Rockland County Executive Ed Day was born in 1951 to Ed and Jane Day, and started his life in humble beginnings, growing up in tenement housing in Brooklyn. The eldest of three children, Ed graduated from Brooklyn Technical High School in 1968. He continued his education with an Associate’s Degree in Business Administration and Marketing from Kingsborough Community College in 1971, further pursuing his education at Pace University while working full time as a sales professional at Handy & Harman, a precious metals refining firm. In 1979, and after eight years of private sector employment, he decided to forego his higher salary and join the New York City Police Department. In 1983, he moved to New City.
Ed Day as Chief of Detectives of the Baltimore Police Department
Ed’s career took him from Patrol Officer through promotion to Sergeant in 1985, when he oversaw one of the first Community Policing Units, Lieutenant in 1989, and Lieutenant-Commander of Detectives in 1999, holding several key positions before serving as Commanding Officer of two Detective Squads in the Bronx. Ed retired from the NYPD in 2000, having earned 40 citations for meritorious and conspicuous actions in the line of duty. He then joined Phipps Houses Services, a New York-based property management corporation with over 10,000 apartments, 300 commercial spaces, and 600 employees as their Director of Corporate Security, where he was responsible for companywide security management and a budget in excess of $3 million. In 2003 he became Chief of Detectives of the Baltimore Police Department, where he held executive command responsibility for all detective operations, personnel, and administrative matters within the entire 3,200 member police department. He oversaw a budget in excess of $7 million and implemented a series of reforms, resulting in a 50% increased success rate for violent crime investigations, and reducing overtime expenditures by over 10%. He then moved back to the private sector, and became the Senior Security Consultant for American Security Systems, Inc., a New York based security systems installation firm, a position he held until assuming the office of County Executive.
Ed Day as coach of the New City Rams
Ed has been dedicated to the community both in and out of politics. As a youth baseball, basketball, and football coach, Ed has helped develop the youth of our county since the early 1990’s. Seeing a need to better unite and represent his local community, he reconstituted and served as president of the Little Tor Neighborhood Association in 1997, continuing to serve as a board member today. He also helped in our schools, creating the PTA Child Personal Safety Course Pilot Project, a curriculum adopted and still in place in Clarkstown Schools to this day, being honored as a Lifetime Member of the PTA, and serving as co-president of the Clarkstown North Football Fourth Quarter Club. In 2003, his dedication to the community was recognized when he earned the Rockland County Distinguished Service Award.

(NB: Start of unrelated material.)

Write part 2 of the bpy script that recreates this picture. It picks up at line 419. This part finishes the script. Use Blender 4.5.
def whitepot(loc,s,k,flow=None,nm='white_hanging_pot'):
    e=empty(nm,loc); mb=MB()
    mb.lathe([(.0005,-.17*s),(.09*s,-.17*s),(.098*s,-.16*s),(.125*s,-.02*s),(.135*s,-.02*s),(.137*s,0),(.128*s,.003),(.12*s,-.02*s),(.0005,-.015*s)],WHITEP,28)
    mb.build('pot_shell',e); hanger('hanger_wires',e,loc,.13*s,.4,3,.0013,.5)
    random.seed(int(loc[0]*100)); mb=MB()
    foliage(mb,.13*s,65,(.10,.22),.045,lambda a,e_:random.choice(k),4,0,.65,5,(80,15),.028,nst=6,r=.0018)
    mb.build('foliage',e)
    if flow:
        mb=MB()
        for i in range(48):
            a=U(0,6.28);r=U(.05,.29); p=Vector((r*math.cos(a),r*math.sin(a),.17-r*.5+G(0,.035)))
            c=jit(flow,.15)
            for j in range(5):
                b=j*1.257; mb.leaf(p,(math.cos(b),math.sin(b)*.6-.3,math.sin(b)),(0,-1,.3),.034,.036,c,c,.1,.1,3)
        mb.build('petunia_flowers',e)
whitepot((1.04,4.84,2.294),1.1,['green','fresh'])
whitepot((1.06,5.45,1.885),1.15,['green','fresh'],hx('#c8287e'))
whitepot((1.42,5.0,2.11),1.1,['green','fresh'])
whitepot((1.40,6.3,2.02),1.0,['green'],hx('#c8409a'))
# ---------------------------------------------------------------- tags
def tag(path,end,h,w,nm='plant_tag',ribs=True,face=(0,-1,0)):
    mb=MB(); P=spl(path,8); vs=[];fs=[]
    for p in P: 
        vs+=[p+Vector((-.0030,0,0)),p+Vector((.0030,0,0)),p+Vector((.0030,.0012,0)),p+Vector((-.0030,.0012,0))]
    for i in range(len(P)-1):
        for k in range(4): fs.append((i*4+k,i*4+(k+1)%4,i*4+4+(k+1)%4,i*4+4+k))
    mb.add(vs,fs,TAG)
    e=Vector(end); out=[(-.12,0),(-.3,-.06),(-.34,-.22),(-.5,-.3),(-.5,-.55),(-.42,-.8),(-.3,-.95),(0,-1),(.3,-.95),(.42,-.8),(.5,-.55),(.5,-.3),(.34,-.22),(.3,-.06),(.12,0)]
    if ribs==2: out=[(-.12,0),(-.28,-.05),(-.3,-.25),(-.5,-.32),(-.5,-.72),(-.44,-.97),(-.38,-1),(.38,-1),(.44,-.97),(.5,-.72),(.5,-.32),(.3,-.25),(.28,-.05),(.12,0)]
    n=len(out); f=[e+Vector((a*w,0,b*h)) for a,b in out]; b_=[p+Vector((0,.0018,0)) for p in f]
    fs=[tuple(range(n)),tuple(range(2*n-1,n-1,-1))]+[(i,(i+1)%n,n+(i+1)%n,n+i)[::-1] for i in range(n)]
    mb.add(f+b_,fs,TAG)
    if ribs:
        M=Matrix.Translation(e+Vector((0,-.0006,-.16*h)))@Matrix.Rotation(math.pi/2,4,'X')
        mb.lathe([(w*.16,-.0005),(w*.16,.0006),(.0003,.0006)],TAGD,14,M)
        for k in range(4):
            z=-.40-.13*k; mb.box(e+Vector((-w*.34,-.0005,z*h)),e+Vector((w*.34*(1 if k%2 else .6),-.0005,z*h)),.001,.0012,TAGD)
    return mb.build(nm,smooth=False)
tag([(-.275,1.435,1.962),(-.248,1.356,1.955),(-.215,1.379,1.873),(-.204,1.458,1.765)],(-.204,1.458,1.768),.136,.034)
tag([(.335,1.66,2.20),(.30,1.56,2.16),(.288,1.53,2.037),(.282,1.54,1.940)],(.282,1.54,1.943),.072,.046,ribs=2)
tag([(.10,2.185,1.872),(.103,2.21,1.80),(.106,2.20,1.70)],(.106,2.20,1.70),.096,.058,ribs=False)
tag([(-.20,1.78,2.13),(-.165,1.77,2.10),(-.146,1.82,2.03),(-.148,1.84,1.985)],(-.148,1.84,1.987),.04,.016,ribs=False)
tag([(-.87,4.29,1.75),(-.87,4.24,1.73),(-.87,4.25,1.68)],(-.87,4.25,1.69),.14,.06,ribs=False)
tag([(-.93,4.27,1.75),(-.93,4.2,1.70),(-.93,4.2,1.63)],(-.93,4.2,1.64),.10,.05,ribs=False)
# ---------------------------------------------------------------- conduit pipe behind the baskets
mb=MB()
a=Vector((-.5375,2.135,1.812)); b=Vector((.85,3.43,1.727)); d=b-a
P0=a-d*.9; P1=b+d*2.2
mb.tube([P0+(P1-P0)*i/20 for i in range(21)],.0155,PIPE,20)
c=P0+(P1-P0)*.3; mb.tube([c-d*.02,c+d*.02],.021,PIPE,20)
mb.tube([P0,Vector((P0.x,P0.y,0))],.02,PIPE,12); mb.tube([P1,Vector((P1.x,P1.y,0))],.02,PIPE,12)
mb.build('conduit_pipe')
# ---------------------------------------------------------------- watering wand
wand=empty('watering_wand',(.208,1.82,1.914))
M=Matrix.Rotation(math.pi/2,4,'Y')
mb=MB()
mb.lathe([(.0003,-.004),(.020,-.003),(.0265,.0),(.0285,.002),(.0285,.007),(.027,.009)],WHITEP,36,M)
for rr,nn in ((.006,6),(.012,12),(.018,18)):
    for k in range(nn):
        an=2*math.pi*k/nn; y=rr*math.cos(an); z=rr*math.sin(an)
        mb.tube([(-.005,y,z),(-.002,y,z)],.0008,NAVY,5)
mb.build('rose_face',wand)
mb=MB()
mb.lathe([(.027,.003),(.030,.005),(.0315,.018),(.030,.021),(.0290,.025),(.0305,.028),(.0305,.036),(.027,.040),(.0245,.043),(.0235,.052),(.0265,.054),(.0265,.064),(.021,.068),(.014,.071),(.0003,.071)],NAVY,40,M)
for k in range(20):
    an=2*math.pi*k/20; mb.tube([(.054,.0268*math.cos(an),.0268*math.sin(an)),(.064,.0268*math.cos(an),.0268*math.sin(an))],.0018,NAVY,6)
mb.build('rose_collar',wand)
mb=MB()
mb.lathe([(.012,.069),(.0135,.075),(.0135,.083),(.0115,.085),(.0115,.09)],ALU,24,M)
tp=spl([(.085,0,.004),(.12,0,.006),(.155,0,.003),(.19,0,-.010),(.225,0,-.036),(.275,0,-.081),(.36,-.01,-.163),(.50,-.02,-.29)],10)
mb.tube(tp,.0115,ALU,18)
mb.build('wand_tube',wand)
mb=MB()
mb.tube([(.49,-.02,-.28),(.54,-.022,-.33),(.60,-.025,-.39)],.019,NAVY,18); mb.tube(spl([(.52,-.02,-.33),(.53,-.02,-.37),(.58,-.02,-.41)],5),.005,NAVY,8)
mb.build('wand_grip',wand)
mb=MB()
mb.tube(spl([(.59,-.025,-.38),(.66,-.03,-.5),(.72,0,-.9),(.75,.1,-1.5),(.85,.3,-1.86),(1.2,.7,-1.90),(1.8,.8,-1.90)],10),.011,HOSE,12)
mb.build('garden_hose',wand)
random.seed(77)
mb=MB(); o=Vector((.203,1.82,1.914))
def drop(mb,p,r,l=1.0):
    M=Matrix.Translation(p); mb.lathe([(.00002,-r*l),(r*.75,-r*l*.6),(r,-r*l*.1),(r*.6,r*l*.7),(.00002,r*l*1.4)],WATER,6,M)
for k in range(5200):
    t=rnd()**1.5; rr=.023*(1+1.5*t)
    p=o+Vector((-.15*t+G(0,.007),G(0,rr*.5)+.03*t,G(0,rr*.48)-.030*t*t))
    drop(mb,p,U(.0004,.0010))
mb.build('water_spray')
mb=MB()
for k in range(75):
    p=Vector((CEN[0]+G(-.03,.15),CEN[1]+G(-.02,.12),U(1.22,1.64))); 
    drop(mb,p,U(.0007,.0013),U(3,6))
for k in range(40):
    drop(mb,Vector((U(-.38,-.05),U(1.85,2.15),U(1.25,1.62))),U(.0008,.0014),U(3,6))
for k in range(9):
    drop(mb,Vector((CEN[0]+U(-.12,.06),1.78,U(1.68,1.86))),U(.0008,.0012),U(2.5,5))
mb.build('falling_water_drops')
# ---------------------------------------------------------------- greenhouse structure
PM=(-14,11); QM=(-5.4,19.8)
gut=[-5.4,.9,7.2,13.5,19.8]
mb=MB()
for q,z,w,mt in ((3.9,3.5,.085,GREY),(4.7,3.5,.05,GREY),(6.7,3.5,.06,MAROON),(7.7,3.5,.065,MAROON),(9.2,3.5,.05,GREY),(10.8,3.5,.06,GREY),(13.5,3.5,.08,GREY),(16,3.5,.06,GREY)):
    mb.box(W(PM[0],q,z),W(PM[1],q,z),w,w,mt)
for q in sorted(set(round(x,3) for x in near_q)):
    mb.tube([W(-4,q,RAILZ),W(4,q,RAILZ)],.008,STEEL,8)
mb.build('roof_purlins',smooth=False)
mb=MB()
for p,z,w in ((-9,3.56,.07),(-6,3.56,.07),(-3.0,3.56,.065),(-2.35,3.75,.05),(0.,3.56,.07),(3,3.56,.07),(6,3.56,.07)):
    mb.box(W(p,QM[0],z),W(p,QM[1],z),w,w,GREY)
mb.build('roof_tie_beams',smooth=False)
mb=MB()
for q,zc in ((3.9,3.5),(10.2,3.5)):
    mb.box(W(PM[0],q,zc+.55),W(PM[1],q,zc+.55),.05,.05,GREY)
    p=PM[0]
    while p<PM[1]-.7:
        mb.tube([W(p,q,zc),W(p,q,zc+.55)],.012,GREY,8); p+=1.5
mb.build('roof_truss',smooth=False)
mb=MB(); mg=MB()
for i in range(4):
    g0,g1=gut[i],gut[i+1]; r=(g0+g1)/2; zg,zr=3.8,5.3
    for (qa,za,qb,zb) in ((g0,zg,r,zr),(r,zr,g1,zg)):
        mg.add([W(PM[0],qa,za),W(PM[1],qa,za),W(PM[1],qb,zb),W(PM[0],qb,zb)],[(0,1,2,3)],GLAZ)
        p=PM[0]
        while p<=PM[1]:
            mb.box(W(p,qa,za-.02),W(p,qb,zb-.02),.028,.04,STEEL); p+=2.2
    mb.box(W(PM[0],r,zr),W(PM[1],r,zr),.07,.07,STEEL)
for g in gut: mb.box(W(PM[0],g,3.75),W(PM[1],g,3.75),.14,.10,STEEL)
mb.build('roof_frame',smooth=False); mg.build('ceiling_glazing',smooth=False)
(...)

Ed Day with a long-time Rockland resident
After having served as a volunteer on many Town committees and fighting for his community in an unofficial capacity, in 2005 Ed realized that he could better fix government from the inside, and decided to run for the County Legislature. With pundits calling it an “against all odds” effort, he shocked the political system with a victory over the incumbent by 54%-46% margin, despite running as a Republican in a 3-1 Democrat district in New City & Haverstraw. Ed’s tireless efforts fighting for public safety, fiscal responsibility, and a common sense approach to government led to his reelection over a former County legislator by nearly a 2-1 margin in 2007 and further reelection in 2011, a clear endorsement of his tireless efforts to actively represent his district and his fight for more responsible fiscal policy, having voted against every single one of the many irresponsible budgets proposed since 2008, while proposing what would prove to be prescient budgetary suggestions of his own. Running on the Republican and Preserve Rockland lines, he was elected Rockland’s third County Executive with 52% of the vote to his opponent’s 46% in 2013, in an election that saw historically high voter turnout. Four years later, and after implementing a series of actions and reforms that not only pulled Rockland County back from the brink of bankruptcy but also fully eliminated a massive deficit while setting the county on a path of success that most called miraculous, Ed won re-election decisively and by nearly 10,000 votes in an election that had the highest voter turnout ever recorded for a local race and in 2021 was again returned to Office for a third term, winning 72% of the vote.
Ed is recently married to the former Donna Pascucci and resides in the Village of Haverstraw.